Finland’s education system is separated into two tiers. The Ministry of Education and Culture has overall authority and is responsible for all publicly-funded education. Legislation and budgeting fall within its purview. The national agency, by contrast, is responsible for early childhood education and care and pre-primary, basic, general and vocational upper secondary education as well as adult education and training.

“The agency is responsible for the development of educational lifelong learning and early childhood education in Finland, as well as the internationalisation through exchanges of pupils, students, teachers and researchers,” adds Heinonen. “The agency is also responsible for the European Union’s ERASMUS programme and other international exchange programmes.”

Underpinning such activity is the emphasis on learning not by rote but by experience. “It is about learning the basic skills through play and developing their character in early childhood education,” says Heinonen. “This is when they learn how to cope with change, communication and collaboration. At the heart of the new basic education national curriculum is the idea of how to help each child develop and grow as a human being and as a citizen. This is something that has become more and more important.”

The implementation of the new curriculum began last autumn for grades one to six, but the process began in 2014. “Over the subsequent two years, there was consultation with teachers, schools and municipalities,” he says. “The teachers have been very strongly involved, so they know what it is all about. From now on, there will be one additional class every year starting to use the new curriculum. So it is a gradual process because, of course, it takes time to change the way teaching and learning is happening in schools.”

That teachers themselves have been heavily involved in this change programme is a reflection not only of their high status within Finnish society but also of the fact that the country’s education system places great emphasis on research and evidence about what works. No centrally imposed diktats here – instead, the teachers and schools have much autonomy in how they shape their style and method of teaching. And this makes it much easier to implement a new curriculum.

“The curriculum only sets the core aims that should be met, but then it is the question of how they are met and this is up to the individual schools and teachers,” says Heinonen. “They are utilizing the most recent research about teaching and learning when they are implementing the local curriculum. In Finland, teachers have a university-level Master’s degree, so they have an educational basis on which to utilise research-based evidence. This is what we see as the best way to make a systemic and sustainable change – we have educational institutions and schools that have the capability of adapting to changes themselves. You cannot do it top-down – there must be a national core direction and then the well-educated teachers who are also part of the change process.”

Creating our own direction

The new curriculum has also been introduced at a time when Finland’s test results have themselves been on something of a downward spiral. While still performing very well in contrast to many other countries, the most recent PISA scores confirmed that performance has dropped compared to previous years. Heinonen – while not panicking – admits that this is a concern.

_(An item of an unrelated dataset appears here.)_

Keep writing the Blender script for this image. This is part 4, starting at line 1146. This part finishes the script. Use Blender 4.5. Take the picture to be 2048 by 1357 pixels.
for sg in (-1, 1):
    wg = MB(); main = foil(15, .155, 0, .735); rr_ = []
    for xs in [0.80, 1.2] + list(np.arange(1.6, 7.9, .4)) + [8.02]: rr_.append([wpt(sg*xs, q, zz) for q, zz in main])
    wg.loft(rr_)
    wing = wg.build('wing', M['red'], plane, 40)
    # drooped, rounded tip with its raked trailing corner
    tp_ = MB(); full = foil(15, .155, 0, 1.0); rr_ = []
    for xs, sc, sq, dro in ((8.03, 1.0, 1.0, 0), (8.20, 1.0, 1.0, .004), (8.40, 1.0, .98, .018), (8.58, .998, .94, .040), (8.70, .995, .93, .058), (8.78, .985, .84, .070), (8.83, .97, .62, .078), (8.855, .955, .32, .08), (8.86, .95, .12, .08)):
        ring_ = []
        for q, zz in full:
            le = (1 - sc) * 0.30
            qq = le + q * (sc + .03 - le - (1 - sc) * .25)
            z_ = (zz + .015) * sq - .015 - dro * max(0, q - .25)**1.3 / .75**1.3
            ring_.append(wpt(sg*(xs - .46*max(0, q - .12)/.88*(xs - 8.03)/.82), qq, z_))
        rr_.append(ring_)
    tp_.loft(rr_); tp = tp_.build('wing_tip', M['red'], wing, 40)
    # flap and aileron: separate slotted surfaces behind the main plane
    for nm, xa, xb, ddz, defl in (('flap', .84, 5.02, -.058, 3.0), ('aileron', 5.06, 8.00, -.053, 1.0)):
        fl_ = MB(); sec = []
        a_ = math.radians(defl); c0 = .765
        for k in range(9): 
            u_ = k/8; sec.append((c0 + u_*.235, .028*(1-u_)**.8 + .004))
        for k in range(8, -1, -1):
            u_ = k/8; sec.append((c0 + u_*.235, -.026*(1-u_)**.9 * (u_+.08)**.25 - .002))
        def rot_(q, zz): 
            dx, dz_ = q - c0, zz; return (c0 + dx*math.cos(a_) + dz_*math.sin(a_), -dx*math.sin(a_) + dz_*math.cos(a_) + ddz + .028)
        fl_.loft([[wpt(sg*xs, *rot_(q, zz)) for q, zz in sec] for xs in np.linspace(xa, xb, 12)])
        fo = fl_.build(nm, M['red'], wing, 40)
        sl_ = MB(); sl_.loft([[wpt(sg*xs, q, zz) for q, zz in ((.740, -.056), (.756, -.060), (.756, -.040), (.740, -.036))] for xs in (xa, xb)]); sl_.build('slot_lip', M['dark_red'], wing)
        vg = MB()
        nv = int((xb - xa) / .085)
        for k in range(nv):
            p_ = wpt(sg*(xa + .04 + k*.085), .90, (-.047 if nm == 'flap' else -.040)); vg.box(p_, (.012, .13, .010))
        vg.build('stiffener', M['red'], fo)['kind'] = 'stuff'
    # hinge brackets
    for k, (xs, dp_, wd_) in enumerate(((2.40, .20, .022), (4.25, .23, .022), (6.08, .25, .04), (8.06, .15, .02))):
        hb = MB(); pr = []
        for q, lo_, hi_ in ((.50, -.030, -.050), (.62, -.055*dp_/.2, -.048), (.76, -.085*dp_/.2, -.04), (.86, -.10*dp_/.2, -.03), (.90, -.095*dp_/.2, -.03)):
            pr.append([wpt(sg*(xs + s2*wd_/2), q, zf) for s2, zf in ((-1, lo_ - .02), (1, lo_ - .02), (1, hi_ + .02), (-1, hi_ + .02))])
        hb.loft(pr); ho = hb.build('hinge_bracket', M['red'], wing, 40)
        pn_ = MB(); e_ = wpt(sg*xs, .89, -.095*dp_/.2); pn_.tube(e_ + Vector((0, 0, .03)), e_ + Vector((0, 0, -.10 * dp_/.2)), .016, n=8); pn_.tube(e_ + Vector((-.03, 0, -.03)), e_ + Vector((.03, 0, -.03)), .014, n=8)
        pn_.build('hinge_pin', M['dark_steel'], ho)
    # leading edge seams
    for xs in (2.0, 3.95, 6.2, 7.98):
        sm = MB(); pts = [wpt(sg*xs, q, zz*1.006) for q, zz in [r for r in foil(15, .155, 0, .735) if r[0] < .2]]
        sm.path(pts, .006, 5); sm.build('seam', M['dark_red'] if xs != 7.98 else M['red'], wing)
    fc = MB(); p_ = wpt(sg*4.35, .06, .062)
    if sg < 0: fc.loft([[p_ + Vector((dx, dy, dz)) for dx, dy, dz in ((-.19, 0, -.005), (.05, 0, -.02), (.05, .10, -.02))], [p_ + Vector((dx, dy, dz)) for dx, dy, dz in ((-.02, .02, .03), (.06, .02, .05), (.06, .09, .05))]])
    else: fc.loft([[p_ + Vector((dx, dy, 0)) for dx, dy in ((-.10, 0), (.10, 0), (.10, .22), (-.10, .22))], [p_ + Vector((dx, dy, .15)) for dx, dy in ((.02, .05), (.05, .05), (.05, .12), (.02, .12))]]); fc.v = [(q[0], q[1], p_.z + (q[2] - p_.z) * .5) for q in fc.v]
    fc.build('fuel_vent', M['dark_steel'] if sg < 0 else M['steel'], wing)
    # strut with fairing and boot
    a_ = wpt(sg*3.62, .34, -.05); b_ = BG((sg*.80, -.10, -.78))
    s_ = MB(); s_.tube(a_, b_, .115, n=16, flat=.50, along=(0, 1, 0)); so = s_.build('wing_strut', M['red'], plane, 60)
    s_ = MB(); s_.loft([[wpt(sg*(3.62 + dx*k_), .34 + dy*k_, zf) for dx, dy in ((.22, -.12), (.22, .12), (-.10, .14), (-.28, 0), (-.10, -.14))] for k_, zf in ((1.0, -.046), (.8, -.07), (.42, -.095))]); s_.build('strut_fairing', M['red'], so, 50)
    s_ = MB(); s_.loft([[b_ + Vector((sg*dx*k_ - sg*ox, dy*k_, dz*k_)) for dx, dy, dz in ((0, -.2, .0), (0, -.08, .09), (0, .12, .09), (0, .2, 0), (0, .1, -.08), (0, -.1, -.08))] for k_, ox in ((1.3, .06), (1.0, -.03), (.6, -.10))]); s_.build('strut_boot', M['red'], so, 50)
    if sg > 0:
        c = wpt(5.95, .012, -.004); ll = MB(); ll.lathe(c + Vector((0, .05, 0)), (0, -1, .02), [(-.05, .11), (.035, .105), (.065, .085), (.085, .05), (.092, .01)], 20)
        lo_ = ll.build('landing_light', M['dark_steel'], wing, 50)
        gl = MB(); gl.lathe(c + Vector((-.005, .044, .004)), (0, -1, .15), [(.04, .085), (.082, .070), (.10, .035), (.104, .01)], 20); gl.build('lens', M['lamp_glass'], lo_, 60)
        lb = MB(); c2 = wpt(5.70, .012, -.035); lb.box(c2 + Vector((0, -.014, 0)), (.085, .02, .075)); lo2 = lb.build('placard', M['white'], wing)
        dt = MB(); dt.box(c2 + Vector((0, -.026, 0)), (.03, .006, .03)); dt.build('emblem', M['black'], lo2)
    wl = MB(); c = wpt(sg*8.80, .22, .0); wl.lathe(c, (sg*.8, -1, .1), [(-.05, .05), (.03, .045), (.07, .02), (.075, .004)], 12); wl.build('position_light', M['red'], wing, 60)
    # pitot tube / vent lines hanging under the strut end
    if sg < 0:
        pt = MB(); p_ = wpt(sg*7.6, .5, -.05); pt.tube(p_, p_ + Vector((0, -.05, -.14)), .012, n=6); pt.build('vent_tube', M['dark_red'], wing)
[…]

“We do care about this,” he says. “But we also don’t want to stick only to the criteria measured in PISA. So we want to continue with our direction, but we also know that we don’t have all the right answers. That’s why we are cocreating with countries like Estonia, the UAE and others in Asia. There are interesting things happening around the world and we want to be connected with them, as this is the best way to learn new things. However, we think that our focus on future skills and capabilities is the right way to go.”

A good example of this is how Finland is seeking to take lessons out of the confines of the classroom. “To some extent, we are breaking the boundaries of individual subjects in that we have introduced a layer of what we call ‘phenomena-based learning’,” explains Heinonen. “This is about using different means for children to learn different content. For example, it can be creating an enterprise or company, or staging a play, or measuring the water quality of a nearby lake and utilising the data and passing it to the relevant authority. This is a way of working which emphasises the importance of the whole school community – it is more holistic than having it happen in one classroom with one teacher, and is a core part of the curriculum rather than being squeezed in.”

Such innovations will, it is hoped, help schools and teachers adapt to challenges such as the increasing diversity of Finnish children, with their differing needs and ranges of ability – a reflection of how society as a whole is evolving.

“Finland has been a very homogeneous country for a long time,” says Heinonen. “This is changing – there are people with other cultural backgrounds now coming to live here, and they have different expectations. This is more challenging, especially as one of our two main principles – along with decentralisation – is equity. We make sure that everyone has the possibility to meet their potential, but this is harder when the students and pupils come from more diverse backgrounds.”

Heinonen, though, is unfazed. A former politician who has also spent time in the private sector, his is an outlook shaped by a strong sense of optimism and a firm belief in the potential of the new curriculum to deliver positive change. With its first results expected in 2019, he is focusing on the here, now and future, while at the same time counting his blessings to be in a position of such profound influence.

“This is such an important area,” he concludes. “I feel honoured and humbled to have this opportunity to make a difference.”